Personally I think a shell should be a REPL with hacking convenience(piping, path hackery, job control) and control flow introspection, which includes to me leveraging external programs to compute stuff similar how "cyclic scanning mode" works (have the option to kill program used for externalizing execution after timeout).
Unfortunately shells need weird quirks to reuse program results for 3, even though (unless in superuser mode) a program execution may hijack shell sessions leading to no significant security gains on separation.

Any thoughts from you?

Correct that oh only has the one prompt and does not support parameter expansion. Variables can be resolved with either the $var or ${var} syntax. Agreed that better documentation is needed. As to some of your other points, you may be assuming a shared context that does not exist and the result is that it feels like reading someone else's shorthand. For example, I'm not following your points about multiple files or reusing variables and how other shells (or programming languages) handle this well/better/differently. Also, could you be more explicit and describe what weird quirks shells need to resuse program results?

Agreed that better documentation is needed.

I was working on ion shell, from which you could take the structure.
Unfortunately the server seems to be down currently.
Ideally there would be a test framework, which can test the documentation in go/the documentation can be generated from importing test code.

There are 3 remaining things I dont understand on how scripts interact:

  1. How are symbol clashes handled (symbols getting redefined)?
  2. Am I forced to be explicit on recursive shell script invocation without introducing much boilerplate?
  3. was explained in the talk. Reusing variables defined in script1 in script2 works with export. This still makes me wonder: Are files automatically invoked as "global module" ?
    Zig does it more explicitly, so I would expect ./script1.sh be a shorthand for something like set mod = @import(script1.sh); @exec(mod). And mod::symbol1 be accessible from within the caller script. Is this, how it works currently?

Also, could you be more explicit and describe what weird quirks shells need to resuse program results?

Interpreter-related
If you call a program to reuse the result within the shell script (you must store stdout and stderr for robustness), it becomes an ugly mess or outright aweful complex.

REPL-related
The other problem is how to proide a shell-independent tab/auto-completion. some suggestion, which uses a DSL, but one could also think of letting the program provide context-dependent completion.

The scripts in the bin/doctest directory are oh test scripts. They are also used to produce the (currently very minimal) doc/manual.md.
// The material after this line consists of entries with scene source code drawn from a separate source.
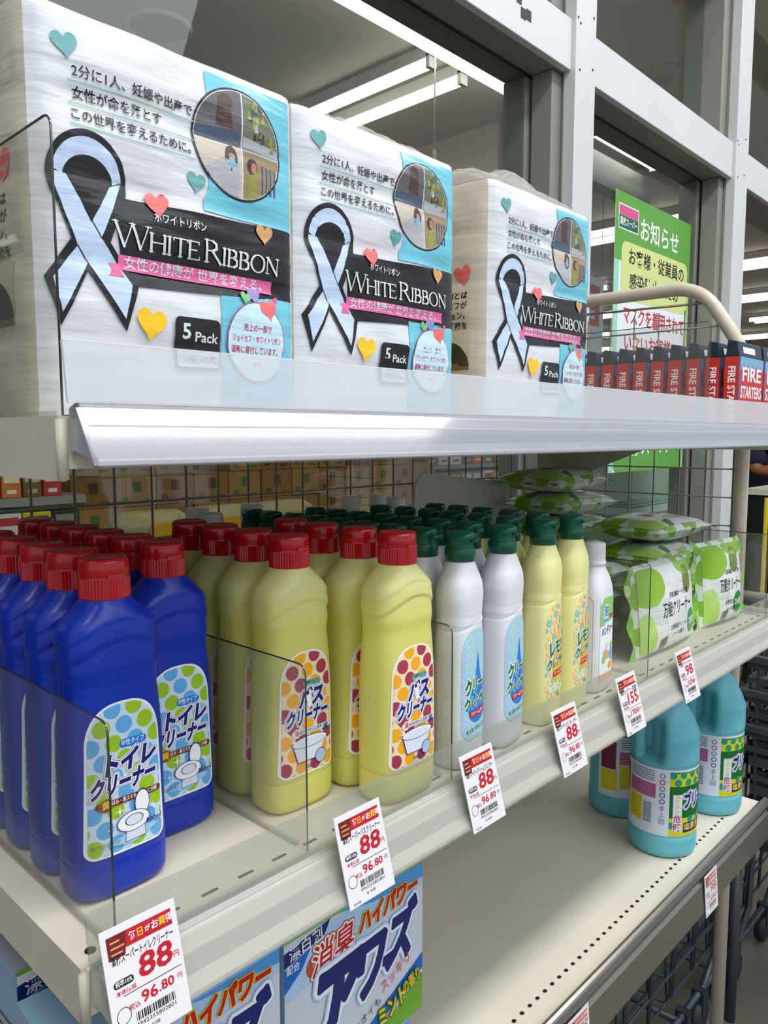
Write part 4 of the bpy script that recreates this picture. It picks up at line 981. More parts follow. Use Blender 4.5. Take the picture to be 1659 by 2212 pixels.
def det_box(w_, h_, dp):
    t = thing('detergent_box', '', 'box'); MB().box(0, w_, 0, dp, 0, h_).build('carton', d_w, t, bevel=.0012)
    det_front(.202, h_).build('front_print', t, lambda u, v: ((u * w_ / .202, 0, v), (0, -1, 0)), base=.0004, step=.00014, smooth=False)
    q = Print(); q.rect(0, 0, dp, h_, d_side); q.up(); q.rect(.004, .03, dp - .004, h_ - .05, ink('det_sidepanel', (170, 186, 200))); q.up()
    for k in range(9): q.rect(.010, .040 + k * .009, dp - .012, .043 + k * .009, ink('det_sidetext', (88, 104, 124)))
    q.build('side_print', t, lambda u, v: ((0, dp - u, v), (-1, 0, 0)), base=.0004, smooth=False)
    r = Print(); r.rect(0, 0, w_, dp, d_leaf); r.up()
    for k in range(12): r.poly([(k * .02 - .02, 0), (k * .02 - .012, 0), (k * .02 + .01, dp), (k * .02 + .002, dp)], ink('det_leaf_dark', (70, 126, 30)))
    r.build('top_print', t, lambda u, v: ((u, v, h_), (0, 0, 1)), base=.0004, smooth=False)
    return t
DW, DH, DD = .184, .165, .075
db = det_box(DW, DH, DD)
place(db, False, .394, .492, ZB + .0702, 'blue and white detergent box standing below the bath cleaner price tag', 'detergent boxes on the bottom shelf')
lb_ = place(db, True, .196, .490, ZB + .0852, 'blue and white detergent box standing behind the lowest left price tag', 'detergent boxes on the bottom shelf', math.radians(-3))
hb_ = place(db, True, .208, .585, ZB + .0952, 'detergent box half hidden under the left shelf end, behind another', 'detergent boxes on the bottom shelf')
top_ = [c for b_ in (hb_, lb_) for c in b_.children if c.name.startswith('top_print')]
for c in top_: bpy.data.objects.remove(c)
q = Print(); q.rect(0, 0, DW, DD, ink('det_top_grey', (176, 182, 196))); q.up(); q.text('0.9kg', .07, .04, .022, d_navy, .0)
q.build('top_print', hb_, lambda u, v: ((u, v, DH), (0, 0, 1)), base=.0004, smooth=False)
q = Print(); q.rect(0, 0, DW, DD, ink('det_top_sky', (150, 190, 220))); q.build('top_print', lb_, lambda u, v: ((u, v, DH), (0, 0, 1)), base=.0004, smooth=False)
def flat_box(label, x, y, hh, rz=0):
    t = thing('detergent_box', label, 'box', (x, y, ZB + .0002), rz, 'detergent boxes on the bottom shelf')
    MB().box(0, DW, 0, .085, 0, hh).build('carton', d_w, t, bevel=.0012)
    p = Print(); p.poly([(0, hh * .5), (DW, hh * .85), (DW, hh), (0, hh)], d_grad); p.poly([(.09, 0), (DW, 0), (DW, hh * .6), (.13, hh * .3)], d_leaf); p.up(); p.text('アワーズ', .09, hh * .45, .03, d_navy, .03, w=.13)
    p.build('front_print', t, lambda u, v: ((u, 0, v), (0, -1, 0)), base=.0004, smooth=False)
    return t
flat_box('detergent box lying under the right front box', .372, .491, .070)
flat_box('detergent box lying under the left front box', .180, .486, .085)
flat_box('detergent box lying under the half hidden left box', .200, .5835, .095)

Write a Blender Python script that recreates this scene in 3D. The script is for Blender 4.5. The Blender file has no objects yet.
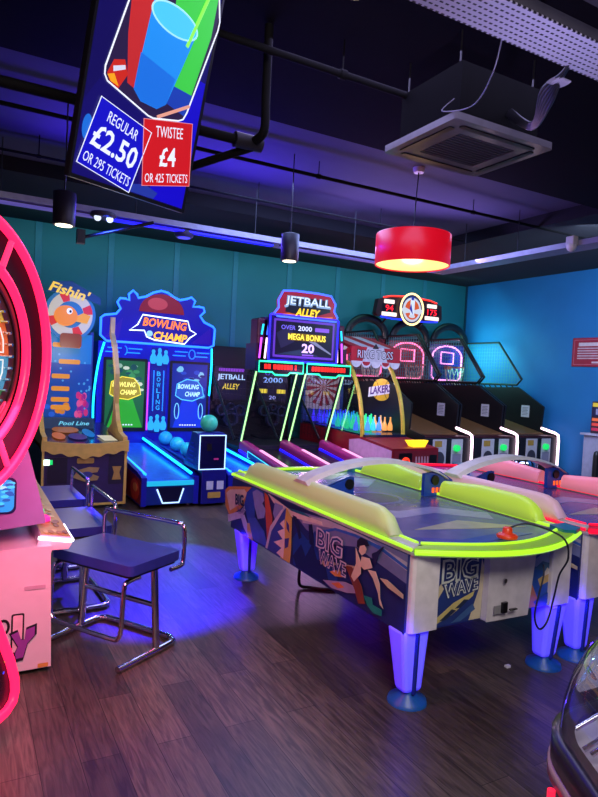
import bpy, math, random
from mathutils import Vector, Matrix
random.seed(7)
PI = math.pi
SC = bpy.context.scene
COL = SC.collection

# ------------------------------------------------------------------ camera
cam_d = bpy.data.cameras.new('camera')
cam = bpy.data.objects.new('camera', cam_d); COL.objects.link(cam)
cam_d.sensor_fit = 'VERTICAL'; cam_d.sensor_height = 36.0; cam_d.lens = 616.0/797.0*36.0
cam_d.clip_start = 0.05; cam_d.clip_end = 60
_p, _r, _y = math.radians(2.19), math.radians(2.9), math.radians(28.86)
_f = Vector((math.sin(_y)*math.cos(_p), math.cos(_y)*math.cos(_p), -math.sin(_p)))
_r0 = Vector((math.cos(_y), -math.sin(_y), 0)); _u0 = _r0.cross(_f)
_rt = _r0*math.cos(_r) + _u0*math.sin(_r); _up = -_r0*math.sin(_r) + _u0*math.cos(_r)
cam.matrix_world = Matrix(((_rt.x, _up.x, -_f.x, 0), (_rt.y, _up.y, -_f.y, 0), (_rt.z, _up.z, -_f.z, 1.6), (0, 0, 0, 1)))
SC.camera = cam

# ------------------------------------------------------------------ world, exposure
w = bpy.data.worlds.new('world'); SC.world = w; w.use_nodes = True
w.node_tree.nodes['Background'].inputs[0].default_value = (0.02, 0.015, 0.05, 1)
w.node_tree.nodes['Background'].inputs[1].default_value = 0.3
SC.view_settings.view_transform = 'Standard'
SC.view_settings.look = 'None'
SC.view_settings.exposure = 0.0
SC.view_settings.gamma = 1.0
SC.view_settings.use_curve_mapping = False
SC.cycles.max_bounces = 6
SC.cycles.sample_clamp_indirect = 4.0
SC.cycles.caustics_reflective = False
SC.cycles.caustics_refractive = False

# ------------------------------------------------------------------ floor spots and added fill lights
def light(kind, name, loc, col, energy, aim=None, size=0.1, size_y=None, spot=40, blend=0.3):
    d = bpy.data.lights.new(name, kind)
    d.color = col; d.energy = energy
    if kind == 'AREA':
        d.size = size
        if size_y: d.shape = 'RECTANGLE'; d.size_y = size_y
    elif kind == 'SPOT':
        d.spot_size = math.radians(spot); d.spot_blend = blend; d.shadow_soft_size = size
    else:
        d.shadow_soft_size = size
    o = bpy.data.objects.new(name, d); COL.objects.link(o); o.location = loc
    if aim is not None:
        o.rotation_euler = (Vector(aim)-Vector(loc)).to_track_quat('-Z', 'Y').to_euler()
    return o
# added fill areas without fixtures: neutral over the entrance, violet over the middle, blue over the right corner
light('AREA', 'entrance_fill', (0.6, -0.2, 3.5), (1.0, 0.90, 0.82), 165, (1.7, 2.4, .4), 1.6)
light('AREA', 'violet_fill', (2.6, 3.4, 3.52), (0.50, 0.46, 0.95), 58, (2.6, 3.6, 0), 2.2)
light('AREA', 'games_fill', (4.0, 6.0, 3.60), (0.34, 0.44, 1.0), 130, (4.0, 6.8, 0), 3.0, 1.6)
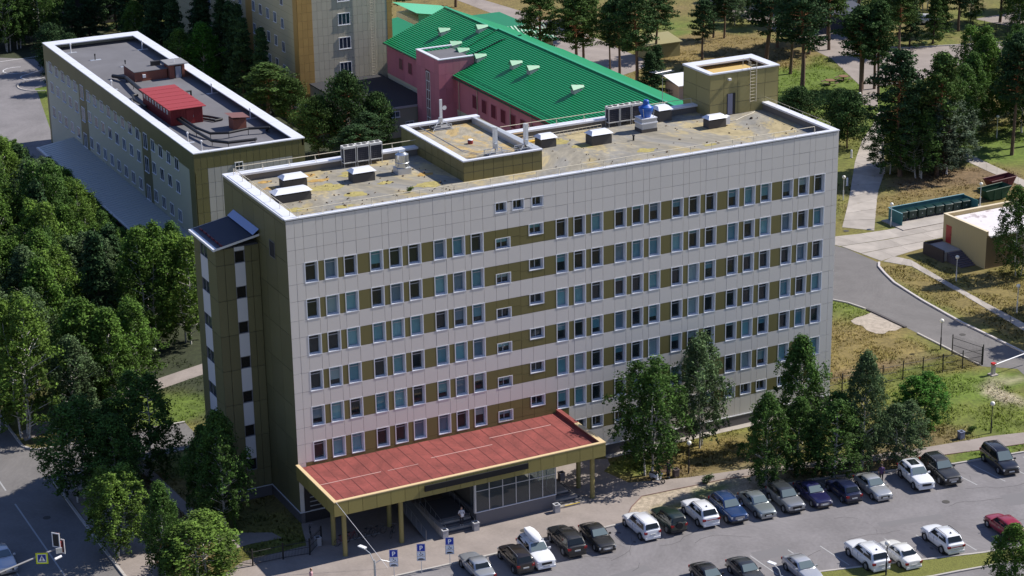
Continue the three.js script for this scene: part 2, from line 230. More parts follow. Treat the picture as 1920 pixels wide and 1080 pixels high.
kerb([[190, -104.2], [167, -112.2], [160, -114.2], [150.8, -117.2], [145.5, -121.4]], 0.25, 0.14);
sheet('road', [[104, -200], [109.5, -200], [108.6, -186], [110.6, -171], [112, -158], [111, -128], [102, -124], [100.5, -112], [92, -112], [96, -128], [104, -150], [105.5, -164]], 0.016, M.paving);
sheet('road', [[174, -128], [176, -118], [186, -112], [196, -112], [196, -130]], 0.016, M.paving);
// yard with ball court markings on the far left
sheet('yard', [[-30, -210], [21, -186], [26, -182], [25, -164], [20.8, -163], [20.5, -160], [15, -131], [12, -118], [2, -122], [-30, -128]], 0.014, M.asphalt);
{ const b = mb(), L = (P, w = 0.14) => { for (let i = 0; i + 1 < P.length; i++) { const [x0, z0] = P[i], [x1, z1] = P[i + 1], l = Math.hypot(x1 - x0, z1 - z0), dx = (x1 - x0) / l * w / 2, dz = (z1 - z0) / l * w / 2; b.prism([[x0 - dz, z0 + dx], [x1 - dz, z1 + dx], [x1 + dz, z1 - dx], [x0 + dz, z0 - dx]], 0.018, 0.018); } };
  L([[20, -183], [27, -183.5]]); L(arc(21.5, -176, 2.2, 60, 300)); L([[21.5, -172], [25, -174.2]]); L(arc(22.5, -170.6, 1.8, 70, 250)); L([[22.5, -168.8], [25, -168.9]]); struct(b.build('court_marking', M.white)); }
kerb(arc(22.6, -164.5, 3.9, 100, 250, 10), 0.2, 0.12);
// parking bay lines
{ const b = mb(), L = (x0, z0, x1, z1, w = 0.11) => { const l = Math.hypot(x1 - x0, z1 - z0), dx = (x1 - x0) / l * w / 2, dz = (z1 - z0) / l * w / 2; b.prism([[x0 - dz, z0 + dx], [x1 - dz, z1 + dx], [x1 + dz, z1 - dx], [x0 + dz, z0 - dx]], 0.0125, 0.0125); };
  for (const [x, z] of [[56.3, 17.3], [59, 17.9], [61.6, 18.3], [53.8, 16.6], [64.2, 18.6], [44.6, 14.2], [66.8, 18.9]]) L(x, z + 0.4, x + 0.35, z + 4.6);
  for (const [x, z] of [[31.2, 28.6], [34.6, 29.2], [37.4, 29.9], [40.4, 30.7], [43, 31.4], [45.8, 32.1], [48.4, 32.8]]) L(x, z - 0.5, x - 0.1, z - 4.6);
  struct(b.build('bay_marking', mat(0.36, 0.36, 0.36, 0.8))); }
// repaired strips and cracks in the asphalt
{ const b = mb(); for (let k = 0; k < 22; k++) { let x = rr(6, 70), z = rr(17, 30), a = rr(-0.5, 0.4); for (let i = 0; i < 7; i++) { const l = rr(0.5, 1.1), x1 = x + Math.cos(a) * l, z1 = z + Math.sin(a) * l, w = 0.025; b.prism([[x, z - w], [x1, z1 - w], [x1, z1 + w], [x, z + w]], 0.0115, 0.0115); x = x1; z = z1; a += rr(-0.6, 0.6); } } struct(b.build('crack', mat(0.07, 0.065, 0.065, 0.95))); }
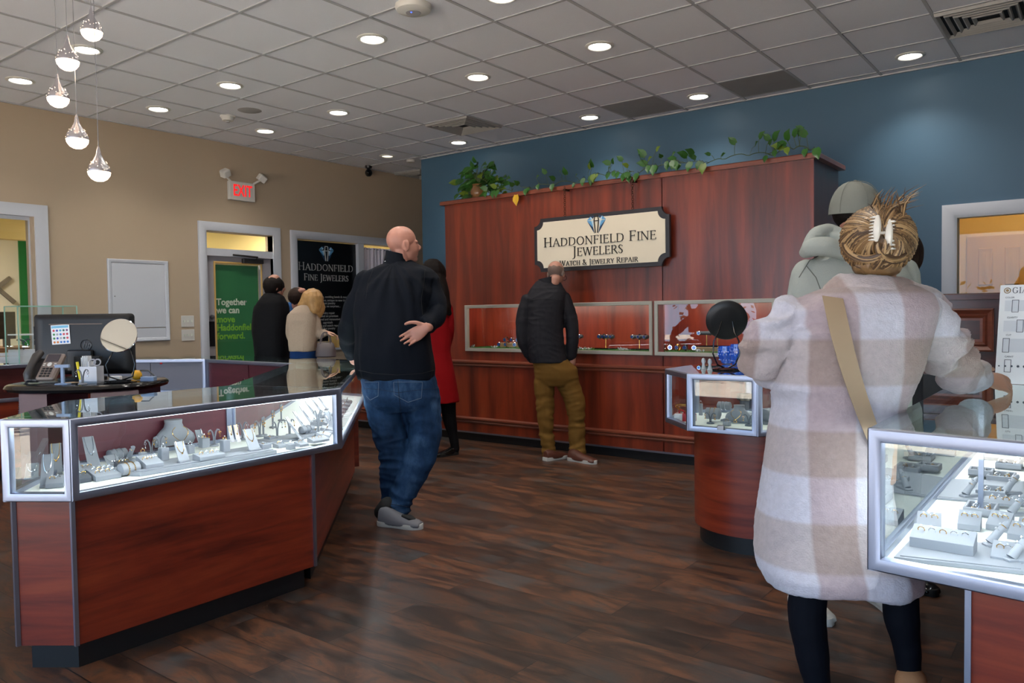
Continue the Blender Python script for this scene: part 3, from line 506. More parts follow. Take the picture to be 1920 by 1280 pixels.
# ------------------------------------------------------------------ glass showcases
SC.cycles.transparent_max_bounces = 24
def outset(poly, d):
    n = len(poly); out = []; a = sum(poly[i][0]*poly[(i+1) % n][1]-poly[(i+1) % n][0]*poly[i][1] for i in range(n)); s = 1 if a > 0 else -1
    for i in range(n):
        p0, p1, p2 = Vector(poly[i-1]), Vector(poly[i]), Vector(poly[(i+1) % n]); e1 = (p1-p0).normalized(); e2 = (p2-p1).normalized()
        n1 = Vector((e1.y, -e1.x))*s; n2 = Vector((e2.y, -e2.x))*s; b = (n1+n2); k = d/max(.25, (b.length_squared/2)) if b.length > 1e-6 else d
        out.append(tuple(p1+b*k if False else p1+(n1+n2)*(d/(1+n1.dot(n2)))))
    return out
def showcase(name, label, top, zb, zt, kinds, ped, fw=.032, led=None, alu='alu', pw='cherry_horizontal', strips=(), kick_h=.095, door='maroon_laminate', kick_in=.03, cat='display case'):
    """top: plan polygon (anticlockwise); kinds per edge: glass / door / open"""
    cx = sum(p[0] for p in top)/len(top); cy = sum(p[1] for p in top)/len(top)
    t = thing(name, label, cat, (cx, cy, 0)); n = len(top)
    fr = MB(); led_m = MB()
    for i in range(n):
        A = Vector(top[i]+(zb,)); B = Vector(top[(i+1) % n]+(zb,)); X = (B-A).normalized(); N = Vector((X.y, -X.x, 0)); L = (B-A).length; k = kinds[i]
        if k == 'open': continue
        frame(fr, A, X, (0, 0, 1), N, L, zt-zb, [(.0, -.03), (0, -.004), (.004, 0), (fw*.5, .001), (fw*.9, -.003), (fw, -.008), (fw, -.03), (.0, -.03)])
        a, b = fw*.7, zt-zb-fw*.7
        if k == 'glass': MB().add([A+X*a+N*-.018+Vector((0, 0, a)), A+X*(L-a)+N*-.018+Vector((0, 0, a)), A+X*(L-a)+N*-.018+Vector((0, 0, b)), A+X*a+N*-.018+Vector((0, 0, b))], [(0, 1, 2, 3)]).build('glass_pane', 'case_glass', t)
        elif k == 'door':
            h = L/2; D = MB()
            for q, off in ((0, -.016), (1, -.024)):
                p = A+X*(a+q*(h-a-.01))+N*off; e = X*(h-a+.01); D.add([p+e*s+Vector((0, 0, z))+N*w for w in (0, -.006) for s, z in ((0, a), (1, a), (1, b), (0, b))], [(0, 1, 2, 3), (4, 7, 6, 5), (0, 4, 5, 1), (1, 5, 6, 2), (2, 6, 7, 3), (3, 7, 4, 0)])
            dd = D.build('sliding_door', door, t)
            MB().ring(A+X*(L*.5-.05)+N*-.014+Vector((0, 0, (zt-zb)*.45)), .018, .002, N).build('pull_ring', 'black_gloss', dd)
        if led and i == led[0][0]:
            P0 = A+X*.05-N*.035+Vector((0, 0, zt-zb-fw-.004)); e = X*(L-.1)
            led_m.add([P0+e*s+N*w+Vector((0, 0, z)) for s in (0, 1) for w, z in ((0, 0), (-.014, 0), (-.014, .01), (0, .01))], [(0, 1, 5, 4), (1, 2, 6, 5), (2, 3, 7, 6), (3, 0, 4, 7), (0, 3, 2, 1), (4, 5, 6, 7)])
    fr.build('metal_frame', alu, t)
    if led:
        for i in led[0]:
            A = Vector(top[i]+(zt-fw-.02,)); B = Vector(top[(i+1) % n]+(zt-fw-.02,)); X = (B-A).normalized(); N = Vector((X.y, -X.x, 0)); L = (B-A).length
            lo = arealight('case_light', ((A+B)/2-N*.05), (-N*.75+Vector((0, 0, -1))), .02, .02, {'led_hot': 4.2, 'led_bright': 3.2}.get(led[1], 1.8)*L, (.88, .94, 1)); lo.data.size = L-.1; lo.data.size_y = .02
            z_ = -(-N*.75+Vector((0, 0, -1))).normalized(); y_ = z_.cross(X); R3 = Matrix((X, y_, z_)).transposed(); lo.rotation_euler = R3.to_euler(); lo.location = (A+B)/2-N*.05
    ins = outset(top, -.006); MB().prism(ins, zt-.007, zt+.001).build('glass_top', 'case_top_glass', t)
    MB().prism(outset(top, -.008), zb, zb+.014).build('white_deck', 'white_deck', t)
    if led: led_m.build('light_strip', led[1], t)
    MB().prism(ped, kick_h, zb).build('wood_base', pw, t); MB().prism(outset(ped, -kick_in), 0, kick_h).build('kick_plate', 'black_kick', t)
    for s in strips:
        m = MB(); p = Vector(ped[s]); o = (p-Vector((cx, cy))).normalized()*.004; m.prism([(p.x+o.x-.007, p.y+o.y-.007), (p.x+o.x+.007, p.y+o.y-.007), (p.x+o.x+.007, p.y+o.y+.007), (p.x+o.x-.007, p.y+o.y+.007)], kick_h, zb)
        m.build('corner_strip', alu, t)
    return t
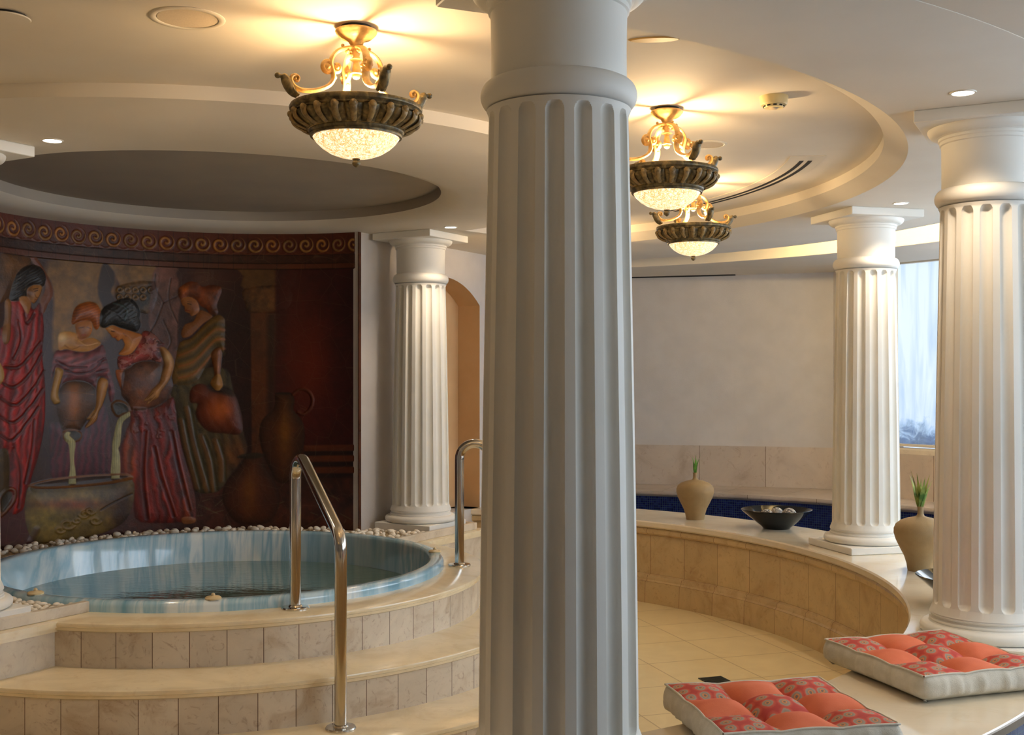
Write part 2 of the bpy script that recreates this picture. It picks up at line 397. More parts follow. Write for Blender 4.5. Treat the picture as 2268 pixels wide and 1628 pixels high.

If, when invoking oh recursively, you don't see the behavior you expect, please create an issue and document what you expected and what happened instead.

As to your other questions, if you don't find the answer in what documentation currently exists or the oh scripts in this repo, your best bet is to try things out. Oh doesn't go out of its way to be strange so if you see something that isn't what you expect, again, it would be great if you created an issue and documented what you expected and what happened instead.

sounds good. I will file individual issues after playing around.